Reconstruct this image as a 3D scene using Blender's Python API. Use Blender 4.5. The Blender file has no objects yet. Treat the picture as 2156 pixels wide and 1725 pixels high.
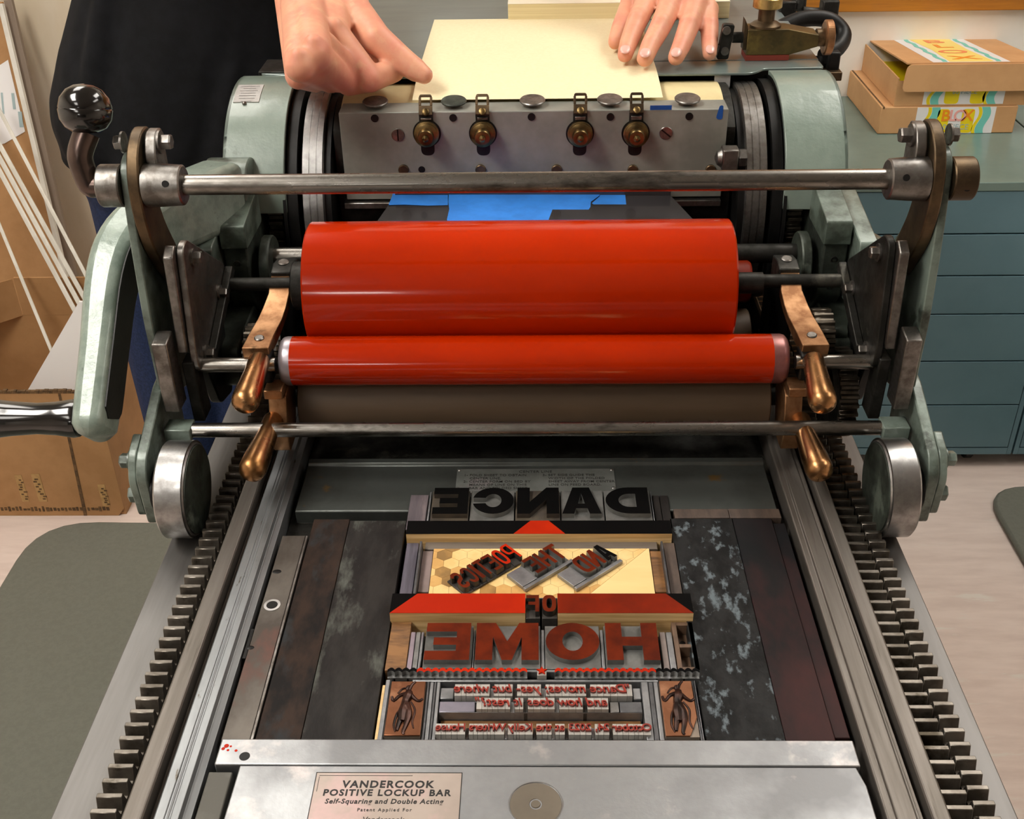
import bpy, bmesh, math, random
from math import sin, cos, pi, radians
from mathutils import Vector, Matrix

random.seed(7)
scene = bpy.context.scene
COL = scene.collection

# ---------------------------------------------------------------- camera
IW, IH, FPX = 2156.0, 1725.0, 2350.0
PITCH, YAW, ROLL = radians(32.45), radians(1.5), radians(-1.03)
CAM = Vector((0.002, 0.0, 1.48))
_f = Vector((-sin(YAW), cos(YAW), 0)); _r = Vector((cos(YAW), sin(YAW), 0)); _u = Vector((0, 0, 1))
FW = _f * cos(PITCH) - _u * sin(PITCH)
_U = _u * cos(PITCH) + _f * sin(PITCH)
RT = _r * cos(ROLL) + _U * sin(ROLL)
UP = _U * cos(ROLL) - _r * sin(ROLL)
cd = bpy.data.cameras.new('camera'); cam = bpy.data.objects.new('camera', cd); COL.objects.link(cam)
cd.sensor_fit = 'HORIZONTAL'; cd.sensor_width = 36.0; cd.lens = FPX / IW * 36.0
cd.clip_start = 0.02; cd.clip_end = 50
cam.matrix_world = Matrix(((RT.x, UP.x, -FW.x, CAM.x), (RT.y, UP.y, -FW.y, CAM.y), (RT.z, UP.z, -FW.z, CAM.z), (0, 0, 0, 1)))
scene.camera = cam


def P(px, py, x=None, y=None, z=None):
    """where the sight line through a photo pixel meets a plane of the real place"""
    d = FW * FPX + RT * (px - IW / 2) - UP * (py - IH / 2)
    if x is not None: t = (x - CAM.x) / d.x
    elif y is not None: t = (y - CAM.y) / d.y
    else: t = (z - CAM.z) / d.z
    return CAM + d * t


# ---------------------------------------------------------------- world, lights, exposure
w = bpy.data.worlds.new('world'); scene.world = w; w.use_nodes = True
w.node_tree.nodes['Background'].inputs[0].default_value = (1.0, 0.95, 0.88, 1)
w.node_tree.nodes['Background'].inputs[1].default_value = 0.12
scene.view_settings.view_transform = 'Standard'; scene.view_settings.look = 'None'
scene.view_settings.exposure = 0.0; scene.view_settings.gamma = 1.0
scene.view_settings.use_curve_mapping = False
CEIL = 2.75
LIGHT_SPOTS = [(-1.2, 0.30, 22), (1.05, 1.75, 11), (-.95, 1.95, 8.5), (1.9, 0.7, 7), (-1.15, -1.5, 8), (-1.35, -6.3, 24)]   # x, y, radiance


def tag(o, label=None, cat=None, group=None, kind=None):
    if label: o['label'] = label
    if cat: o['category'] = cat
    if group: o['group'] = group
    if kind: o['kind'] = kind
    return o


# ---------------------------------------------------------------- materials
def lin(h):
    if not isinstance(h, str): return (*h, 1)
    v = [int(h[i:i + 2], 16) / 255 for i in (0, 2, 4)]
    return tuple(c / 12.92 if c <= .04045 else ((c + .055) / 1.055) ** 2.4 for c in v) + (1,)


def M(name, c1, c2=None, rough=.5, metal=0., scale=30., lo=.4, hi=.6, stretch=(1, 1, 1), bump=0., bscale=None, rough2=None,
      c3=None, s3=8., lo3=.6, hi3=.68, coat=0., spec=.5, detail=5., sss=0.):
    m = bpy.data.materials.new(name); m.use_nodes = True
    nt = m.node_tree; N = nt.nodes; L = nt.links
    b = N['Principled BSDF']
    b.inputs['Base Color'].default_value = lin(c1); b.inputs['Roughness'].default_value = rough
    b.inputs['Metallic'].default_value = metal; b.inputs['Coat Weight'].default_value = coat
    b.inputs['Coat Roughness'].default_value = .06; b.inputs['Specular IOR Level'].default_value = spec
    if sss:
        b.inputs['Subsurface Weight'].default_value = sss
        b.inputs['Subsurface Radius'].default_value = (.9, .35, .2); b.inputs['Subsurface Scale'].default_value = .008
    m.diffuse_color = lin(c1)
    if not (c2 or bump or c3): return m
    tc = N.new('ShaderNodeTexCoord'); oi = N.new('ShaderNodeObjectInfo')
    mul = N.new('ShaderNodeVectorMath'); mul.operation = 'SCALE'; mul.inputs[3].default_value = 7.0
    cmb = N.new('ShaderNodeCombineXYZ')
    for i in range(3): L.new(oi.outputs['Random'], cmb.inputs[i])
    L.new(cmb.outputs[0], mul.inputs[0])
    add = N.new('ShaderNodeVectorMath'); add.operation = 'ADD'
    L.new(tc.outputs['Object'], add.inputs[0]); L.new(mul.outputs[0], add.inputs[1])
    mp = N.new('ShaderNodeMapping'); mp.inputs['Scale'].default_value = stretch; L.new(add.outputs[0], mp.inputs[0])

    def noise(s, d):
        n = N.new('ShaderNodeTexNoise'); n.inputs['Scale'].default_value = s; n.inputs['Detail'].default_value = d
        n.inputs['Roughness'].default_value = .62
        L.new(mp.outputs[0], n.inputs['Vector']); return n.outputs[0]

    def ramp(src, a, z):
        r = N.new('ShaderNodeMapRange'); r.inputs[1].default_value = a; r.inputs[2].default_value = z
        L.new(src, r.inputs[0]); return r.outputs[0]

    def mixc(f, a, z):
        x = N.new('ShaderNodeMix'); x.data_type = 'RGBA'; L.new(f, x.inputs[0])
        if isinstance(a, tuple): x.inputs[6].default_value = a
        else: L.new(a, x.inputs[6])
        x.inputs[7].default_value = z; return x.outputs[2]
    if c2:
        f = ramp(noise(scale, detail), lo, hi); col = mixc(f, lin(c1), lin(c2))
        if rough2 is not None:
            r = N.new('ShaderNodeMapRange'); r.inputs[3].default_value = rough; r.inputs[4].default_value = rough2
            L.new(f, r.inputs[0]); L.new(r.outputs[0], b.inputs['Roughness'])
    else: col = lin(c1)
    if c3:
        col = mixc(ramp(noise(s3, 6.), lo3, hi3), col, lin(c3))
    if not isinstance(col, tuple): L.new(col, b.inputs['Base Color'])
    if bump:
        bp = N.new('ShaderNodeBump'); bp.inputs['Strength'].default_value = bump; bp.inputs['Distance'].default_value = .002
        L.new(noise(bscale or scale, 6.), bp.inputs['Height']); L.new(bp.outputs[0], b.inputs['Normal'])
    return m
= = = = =
From the data above, write out everything exactly except the pictures.

THE COMPLETED TASK.
Reconstruct this image as a 3D scene using Blender's Python API. Use Blender 4.5. The Blender file has no objects yet. Treat the picture as 2156 pixels wide and 1725 pixels high.
import bpy, bmesh, math, random
from math import sin, cos, pi, radians
from mathutils import Vector, Matrix

random.seed(7)
scene = bpy.context.scene
COL = scene.collection

# ---------------------------------------------------------------- camera
IW, IH, FPX = 2156.0, 1725.0, 2350.0
PITCH, YAW, ROLL = radians(32.45), radians(1.5), radians(-1.03)
CAM = Vector((0.002, 0.0, 1.48))
_f = Vector((-sin(YAW), cos(YAW), 0)); _r = Vector((cos(YAW), sin(YAW), 0)); _u = Vector((0, 0, 1))
FW = _f * cos(PITCH) - _u * sin(PITCH)
_U = _u * cos(PITCH) + _f * sin(PITCH)
RT = _r * cos(ROLL) + _U * sin(ROLL)
UP = _U * cos(ROLL) - _r * sin(ROLL)
cd = bpy.data.cameras.new('camera'); cam = bpy.data.objects.new('camera', cd); COL.objects.link(cam)
cd.sensor_fit = 'HORIZONTAL'; cd.sensor_width = 36.0; cd.lens = FPX / IW * 36.0
cd.clip_start = 0.02; cd.clip_end = 50
cam.matrix_world = Matrix(((RT.x, UP.x, -FW.x, CAM.x), (RT.y, UP.y, -FW.y, CAM.y), (RT.z, UP.z, -FW.z, CAM.z), (0, 0, 0, 1)))
scene.camera = cam


def P(px, py, x=None, y=None, z=None):
    """where the sight line through a photo pixel meets a plane of the real place"""
    d = FW * FPX + RT * (px - IW / 2) - UP * (py - IH / 2)
    if x is not None: t = (x - CAM.x) / d.x
    elif y is not None: t = (y - CAM.y) / d.y
    else: t = (z - CAM.z) / d.z
    return CAM + d * t


# ---------------------------------------------------------------- world, lights, exposure
w = bpy.data.worlds.new('world'); scene.world = w; w.use_nodes = True
w.node_tree.nodes['Background'].inputs[0].default_value = (1.0, 0.95, 0.88, 1)
w.node_tree.nodes['Background'].inputs[1].default_value = 0.12
scene.view_settings.view_transform = 'Standard'; scene.view_settings.look = 'None'
scene.view_settings.exposure = 0.0; scene.view_settings.gamma = 1.0
scene.view_settings.use_curve_mapping = False
CEIL = 2.75
LIGHT_SPOTS = [(-1.2, 0.30, 22), (1.05, 1.75, 11), (-.95, 1.95, 8.5), (1.9, 0.7, 7), (-1.15, -1.5, 8), (-1.35, -6.3, 24)]   # x, y, radiance


def tag(o, label=None, cat=None, group=None, kind=None):
    if label: o['label'] = label
    if cat: o['category'] = cat
    if group: o['group'] = group
    if kind: o['kind'] = kind
    return o


# ---------------------------------------------------------------- materials
def lin(h):
    if not isinstance(h, str): return (*h, 1)
    v = [int(h[i:i + 2], 16) / 255 for i in (0, 2, 4)]
    return tuple(c / 12.92 if c <= .04045 else ((c + .055) / 1.055) ** 2.4 for c in v) + (1,)


def M(name, c1, c2=None, rough=.5, metal=0., scale=30., lo=.4, hi=.6, stretch=(1, 1, 1), bump=0., bscale=None, rough2=None,
      c3=None, s3=8., lo3=.6, hi3=.68, coat=0., spec=.5, detail=5., sss=0.):
    m = bpy.data.materials.new(name); m.use_nodes = True
    nt = m.node_tree; N = nt.nodes; L = nt.links
    b = N['Principled BSDF']
    b.inputs['Base Color'].default_value = lin(c1); b.inputs['Roughness'].default_value = rough
    b.inputs['Metallic'].default_value = metal; b.inputs['Coat Weight'].default_value = coat
    b.inputs['Coat Roughness'].default_value = .06; b.inputs['Specular IOR Level'].default_value = spec
    if sss:
        b.inputs['Subsurface Weight'].default_value = sss
        b.inputs['Subsurface Radius'].default_value = (.9, .35, .2); b.inputs['Subsurface Scale'].default_value = .008
    m.diffuse_color = lin(c1)
    if not (c2 or bump or c3): return m
    tc = N.new('ShaderNodeTexCoord'); oi = N.new('ShaderNodeObjectInfo')
    mul = N.new('ShaderNodeVectorMath'); mul.operation = 'SCALE'; mul.inputs[3].default_value = 7.0
    cmb = N.new('ShaderNodeCombineXYZ')
    for i in range(3): L.new(oi.outputs['Random'], cmb.inputs[i])
    L.new(cmb.outputs[0], mul.inputs[0])
    add = N.new('ShaderNodeVectorMath'); add.operation = 'ADD'
    L.new(tc.outputs['Object'], add.inputs[0]); L.new(mul.outputs[0], add.inputs[1])
    mp = N.new('ShaderNodeMapping'); mp.inputs['Scale'].default_value = stretch; L.new(add.outputs[0], mp.inputs[0])

    def noise(s, d):
        n = N.new('ShaderNodeTexNoise'); n.inputs['Scale'].default_value = s; n.inputs['Detail'].default_value = d
        n.inputs['Roughness'].default_value = .62
        L.new(mp.outputs[0], n.inputs['Vector']); return n.outputs[0]

    def ramp(src, a, z):
        r = N.new('ShaderNodeMapRange'); r.inputs[1].default_value = a; r.inputs[2].default_value = z
        L.new(src, r.inputs[0]); return r.outputs[0]

    def mixc(f, a, z):
        x = N.new('ShaderNodeMix'); x.data_type = 'RGBA'; L.new(f, x.inputs[0])
        if isinstance(a, tuple): x.inputs[6].default_value = a
        else: L.new(a, x.inputs[6])
        x.inputs[7].default_value = z; return x.outputs[2]
    if c2:
        f = ramp(noise(scale, detail), lo, hi); col = mixc(f, lin(c1), lin(c2))
        if rough2 is not None:
            r = N.new('ShaderNodeMapRange'); r.inputs[3].default_value = rough; r.inputs[4].default_value = rough2
            L.new(f, r.inputs[0]); L.new(r.outputs[0], b.inputs['Roughness'])
    else: col = lin(c1)
    if c3:
        col = mixc(ramp(noise(s3, 6.), lo3, hi3), col, lin(c3))
    if not isinstance(col, tuple): L.new(col, b.inputs['Base Color'])
    if bump:
        bp = N.new('ShaderNodeBump'); bp.inputs['Strength'].default_value = bump; bp.inputs['Distance'].default_value = .002
        L.new(noise(bscale or scale, 6.), bp.inputs['Height']); L.new(bp.outputs[0], b.inputs['Normal'])
    return m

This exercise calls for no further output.